**PROBLEM**:
Carry none of the pictures over; set down the material below exactly.

**PROVIDED MATERIAL**:
───
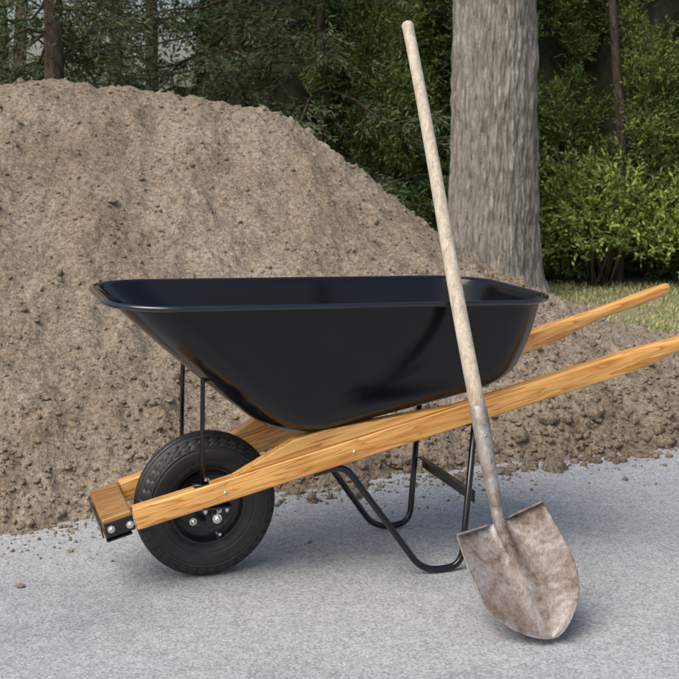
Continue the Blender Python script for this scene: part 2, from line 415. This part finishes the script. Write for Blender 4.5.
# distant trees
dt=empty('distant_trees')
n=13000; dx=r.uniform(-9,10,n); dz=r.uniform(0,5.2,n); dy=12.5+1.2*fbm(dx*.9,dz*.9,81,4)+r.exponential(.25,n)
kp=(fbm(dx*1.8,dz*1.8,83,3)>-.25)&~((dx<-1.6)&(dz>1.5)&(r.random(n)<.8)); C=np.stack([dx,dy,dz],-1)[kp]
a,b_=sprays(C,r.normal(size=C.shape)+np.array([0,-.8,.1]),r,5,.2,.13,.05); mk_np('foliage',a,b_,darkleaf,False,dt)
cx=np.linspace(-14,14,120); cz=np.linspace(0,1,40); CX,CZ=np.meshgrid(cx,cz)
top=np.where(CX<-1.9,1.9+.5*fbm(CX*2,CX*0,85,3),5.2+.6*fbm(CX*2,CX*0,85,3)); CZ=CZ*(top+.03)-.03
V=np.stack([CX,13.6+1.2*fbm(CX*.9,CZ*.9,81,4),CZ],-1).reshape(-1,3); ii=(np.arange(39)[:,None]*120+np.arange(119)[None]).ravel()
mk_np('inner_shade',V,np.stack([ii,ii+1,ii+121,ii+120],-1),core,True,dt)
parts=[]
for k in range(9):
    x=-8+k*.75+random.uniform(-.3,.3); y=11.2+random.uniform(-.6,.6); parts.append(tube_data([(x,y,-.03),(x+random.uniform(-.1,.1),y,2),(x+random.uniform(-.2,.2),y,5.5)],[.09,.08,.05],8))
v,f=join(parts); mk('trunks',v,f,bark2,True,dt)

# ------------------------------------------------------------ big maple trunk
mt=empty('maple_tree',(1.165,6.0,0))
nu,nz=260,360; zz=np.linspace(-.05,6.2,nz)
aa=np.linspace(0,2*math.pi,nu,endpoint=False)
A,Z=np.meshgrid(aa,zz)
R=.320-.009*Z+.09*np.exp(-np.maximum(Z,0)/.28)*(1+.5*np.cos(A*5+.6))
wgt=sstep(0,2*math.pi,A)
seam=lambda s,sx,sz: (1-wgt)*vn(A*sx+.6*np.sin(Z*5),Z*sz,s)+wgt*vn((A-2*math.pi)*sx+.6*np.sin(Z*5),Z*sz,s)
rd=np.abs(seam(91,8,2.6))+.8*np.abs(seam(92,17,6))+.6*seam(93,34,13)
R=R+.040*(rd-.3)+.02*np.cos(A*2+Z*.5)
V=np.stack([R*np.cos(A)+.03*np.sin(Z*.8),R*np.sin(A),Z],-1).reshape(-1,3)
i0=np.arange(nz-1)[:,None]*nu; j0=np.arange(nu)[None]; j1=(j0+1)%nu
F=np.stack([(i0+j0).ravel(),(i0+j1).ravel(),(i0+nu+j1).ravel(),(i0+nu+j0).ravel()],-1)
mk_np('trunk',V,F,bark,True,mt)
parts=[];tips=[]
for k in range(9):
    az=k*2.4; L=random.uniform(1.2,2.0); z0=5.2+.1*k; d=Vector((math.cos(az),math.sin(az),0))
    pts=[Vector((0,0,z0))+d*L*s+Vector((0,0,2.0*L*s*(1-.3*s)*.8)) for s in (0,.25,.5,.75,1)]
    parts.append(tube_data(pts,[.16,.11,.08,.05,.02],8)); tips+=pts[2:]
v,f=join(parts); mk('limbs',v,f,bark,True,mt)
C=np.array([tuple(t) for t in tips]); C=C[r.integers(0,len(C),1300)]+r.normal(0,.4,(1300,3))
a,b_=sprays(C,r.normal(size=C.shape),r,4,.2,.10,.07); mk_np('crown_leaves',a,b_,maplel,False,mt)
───
**EXERCISE OUTPUT**:
Continue the Blender Python script for this scene: part 2, from line 415. This part finishes the script. Write for Blender 4.5.
# distant trees
dt=empty('distant_trees')
n=13000; dx=r.uniform(-9,10,n); dz=r.uniform(0,5.2,n); dy=12.5+1.2*fbm(dx*.9,dz*.9,81,4)+r.exponential(.25,n)
kp=(fbm(dx*1.8,dz*1.8,83,3)>-.25)&~((dx<-1.6)&(dz>1.5)&(r.random(n)<.8)); C=np.stack([dx,dy,dz],-1)[kp]
a,b_=sprays(C,r.normal(size=C.shape)+np.array([0,-.8,.1]),r,5,.2,.13,.05); mk_np('foliage',a,b_,darkleaf,False,dt)
cx=np.linspace(-14,14,120); cz=np.linspace(0,1,40); CX,CZ=np.meshgrid(cx,cz)
top=np.where(CX<-1.9,1.9+.5*fbm(CX*2,CX*0,85,3),5.2+.6*fbm(CX*2,CX*0,85,3)); CZ=CZ*(top+.03)-.03
V=np.stack([CX,13.6+1.2*fbm(CX*.9,CZ*.9,81,4),CZ],-1).reshape(-1,3); ii=(np.arange(39)[:,None]*120+np.arange(119)[None]).ravel()
mk_np('inner_shade',V,np.stack([ii,ii+1,ii+121,ii+120],-1),core,True,dt)
parts=[]
for k in range(9):
    x=-8+k*.75+random.uniform(-.3,.3); y=11.2+random.uniform(-.6,.6); parts.append(tube_data([(x,y,-.03),(x+random.uniform(-.1,.1),y,2),(x+random.uniform(-.2,.2),y,5.5)],[.09,.08,.05],8))
v,f=join(parts); mk('trunks',v,f,bark2,True,dt)

# ------------------------------------------------------------ big maple trunk
mt=empty('maple_tree',(1.165,6.0,0))
nu,nz=260,360; zz=np.linspace(-.05,6.2,nz)
aa=np.linspace(0,2*math.pi,nu,endpoint=False)
A,Z=np.meshgrid(aa,zz)
R=.320-.009*Z+.09*np.exp(-np.maximum(Z,0)/.28)*(1+.5*np.cos(A*5+.6))
wgt=sstep(0,2*math.pi,A)
seam=lambda s,sx,sz: (1-wgt)*vn(A*sx+.6*np.sin(Z*5),Z*sz,s)+wgt*vn((A-2*math.pi)*sx+.6*np.sin(Z*5),Z*sz,s)
rd=np.abs(seam(91,8,2.6))+.8*np.abs(seam(92,17,6))+.6*seam(93,34,13)
R=R+.040*(rd-.3)+.02*np.cos(A*2+Z*.5)
V=np.stack([R*np.cos(A)+.03*np.sin(Z*.8),R*np.sin(A),Z],-1).reshape(-1,3)
i0=np.arange(nz-1)[:,None]*nu; j0=np.arange(nu)[None]; j1=(j0+1)%nu
F=np.stack([(i0+j0).ravel(),(i0+j1).ravel(),(i0+nu+j1).ravel(),(i0+nu+j0).ravel()],-1)
mk_np('trunk',V,F,bark,True,mt)
parts=[];tips=[]
for k in range(9):
    az=k*2.4; L=random.uniform(1.2,2.0); z0=5.2+.1*k; d=Vector((math.cos(az),math.sin(az),0))
    pts=[Vector((0,0,z0))+d*L*s+Vector((0,0,2.0*L*s*(1-.3*s)*.8)) for s in (0,.25,.5,.75,1)]
    parts.append(tube_data(pts,[.16,.11,.08,.05,.02],8)); tips+=pts[2:]
v,f=join(parts); mk('limbs',v,f,bark,True,mt)
C=np.array([tuple(t) for t in tips]); C=C[r.integers(0,len(C),1300)]+r.normal(0,.4,(1300,3))
a,b_=sprays(C,r.normal(size=C.shape),r,4,.2,.10,.07); mk_np('crown_leaves',a,b_,maplel,False,mt)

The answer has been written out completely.